Ich hatte großen Spaß an meinem neuen „Beruf“, bereitete mich akribisch auf die einzelnen Stunden vor und stellte mit großer Freude fest, dass die Beiden stetig Fortschritte machten.
Ich verfügte jedoch noch nicht über eine gültige Arbeitsgenehmigung, weshalb ich von den Beiden kein Geld für meine Dienste verlangen konnte. Thailändische Gefängnisse gelten nicht unbedingt als Luxushotels und Schwarzarbeit ist nicht gerade ein Kavaliersdelikt. Das mag dir lieber Leser als sehr „deutsch“ oder hasenfüßig erscheinen, doch ich sollte noch für meine Gesetzestreue belohnt werden. Warte nur ab!

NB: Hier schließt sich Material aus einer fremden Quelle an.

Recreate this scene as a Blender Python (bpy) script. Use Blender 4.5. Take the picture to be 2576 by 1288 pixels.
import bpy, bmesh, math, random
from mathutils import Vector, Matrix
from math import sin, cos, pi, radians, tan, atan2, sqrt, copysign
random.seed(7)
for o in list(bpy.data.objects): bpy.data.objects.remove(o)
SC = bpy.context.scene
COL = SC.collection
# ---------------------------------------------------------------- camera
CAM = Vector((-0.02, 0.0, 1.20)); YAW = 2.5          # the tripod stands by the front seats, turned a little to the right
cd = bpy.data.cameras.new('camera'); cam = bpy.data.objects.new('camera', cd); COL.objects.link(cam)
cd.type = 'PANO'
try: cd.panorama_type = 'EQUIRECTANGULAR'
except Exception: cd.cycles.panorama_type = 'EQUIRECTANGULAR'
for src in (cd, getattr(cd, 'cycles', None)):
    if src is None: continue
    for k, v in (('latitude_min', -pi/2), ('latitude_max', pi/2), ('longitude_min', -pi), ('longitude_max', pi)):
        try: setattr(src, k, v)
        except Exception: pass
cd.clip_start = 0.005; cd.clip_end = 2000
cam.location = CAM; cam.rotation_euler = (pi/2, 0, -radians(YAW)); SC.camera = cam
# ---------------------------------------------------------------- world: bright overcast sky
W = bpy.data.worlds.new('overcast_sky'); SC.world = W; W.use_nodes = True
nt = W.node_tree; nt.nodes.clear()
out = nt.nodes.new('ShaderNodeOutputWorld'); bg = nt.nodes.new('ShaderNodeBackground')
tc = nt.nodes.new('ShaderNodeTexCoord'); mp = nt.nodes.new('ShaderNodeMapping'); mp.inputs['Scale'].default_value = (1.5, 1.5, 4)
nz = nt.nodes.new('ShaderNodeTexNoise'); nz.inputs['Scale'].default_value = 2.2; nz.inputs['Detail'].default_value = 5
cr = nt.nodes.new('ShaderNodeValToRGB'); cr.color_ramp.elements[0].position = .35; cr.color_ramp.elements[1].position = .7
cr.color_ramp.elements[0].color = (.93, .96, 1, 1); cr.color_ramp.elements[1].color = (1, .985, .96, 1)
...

Da ich keine monetäre Bezahlung annehmen konnte, überlegten sich meine beiden Schülerinnen eine andere Form der Vergütung. Nein, ich rede nicht von anzüglichen Schweinereien. Hier muss ich den Leser leider enttäuschen. Viel besser, es ging um Essen. Und was für welches!
Zum einen musste ich mir in der Zeit meiner Lehrtätigkeit keine Gedanken mehr um meinen Nachtisch machen. Wie bereits beschrieben, verkaufte die Mutter einer der Beiden auf dem Markt in Nakhon Pathom thailändische Süßigkeiten. Voller Freude über die Wissbegierde ihrer Tochter und den Arbeitseinsatz meinerseits, gab sie ihrer Tochter auf dem Weg zu meinem Unterricht stets eine großzügige Auswahl ihres Sortiments mit. Zum anderen luden mich die beiden Schülerinnen einige Male in ihre Lieblingsrestaurants ein, wodurch ich zu den reinsten kulinarischen Hochgenüssen gelangte.
Leider neigten sich irgendwann die thailändischen Semesterferien ihrem Ende entgegen, wodurch meine Tätigkeit als Englischlehrer ihr vorläufiges Ende fand. Vorläufig, denn man weiß ja nie, was beim nächsten Bummel auf dem Markt passieren wird.